Most Americans tend to assume unquestioningly that competition rather than cooperation is the best motor for the economy. This idea would hardly be questioned by most, seldom because they had thought it through, and concluded that this is true; but rather it is accepted and defended like some natural fact of life – especially having as little of a living sense and knowledge of history as Americans generally do. Now, there are almost all shades of thought located somewhere, in at least small groups, in the US; and a good number of Americans often long for something other than individualistic capitalism with its great “economic inequalities» (which may be “good” for the economy, but bad for the soul and society). But the main idea and majority position is that what is “American” is best. This is all too often (but not only) a sort of illiterate patriotism and smugness of Americans – assuming their own society’s superiority – which can be found more or less overtly inside of almost all Americans. Few have ever heard anything good about socialism or communism – or even thought that other cultures had other views of society. And after the collapse of communism, even fewer would question their own system’s superiority!

So that inequality in “economic culture” is not only a fact of life in the USA; it goes against the predominate mentality of American society to even question or think of any other way of doing things. The “ideology” rules the minds, ideas, and emotions. Even if human experience may show that “cooperation” and “community” are better for the human soul; it seems that competition is better for humanly-isolating competitive “prosperity”. There are groups in America who disagree, and try to live differently to the ruling system and ideology of economic inequality – the “hippies” tried to do this, and there are religious and social groups who try to do so today, as some did in 19th century America – but these are the exceptions to the prevailing rule.

I recently had an American Russophile visitor here in Moscow from Arizona. We were comparing our lives in Russia and America, and we were talking about why Americans do not discuss with each other – often even among friends or siblings – how much money they personally earn. I asked him why he thought this was. “Individualism,” he replied, “the individual is responsible for his own life alone”. This too is one of the mostly unconscious “structures” of American society, human relations and mentality. Individualism, like the idea of equality in politics (and increasingly equality in all aspects of culture and values – but not in economics) – pervades all aspects of life in the USA. It is something like the mental air one breaths.

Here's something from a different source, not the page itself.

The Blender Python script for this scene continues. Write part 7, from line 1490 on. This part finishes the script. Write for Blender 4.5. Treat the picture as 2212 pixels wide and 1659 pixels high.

YES members and other English readers who are serious about understanding the Americans, would do well to closely study US history, its traditions, culture, its economic-political structure, etc., in contrast to Russia’s own, and that of other European countries. It is not perhaps an easy task for Russians to understand the Americans – but it is a necessary task for Russia. It is in fact necessary to travel to, to experience, to feel the USA – in order for Russians to really begin to understand it. But studying American culture seriously, is a necessary, good beginning and prelude.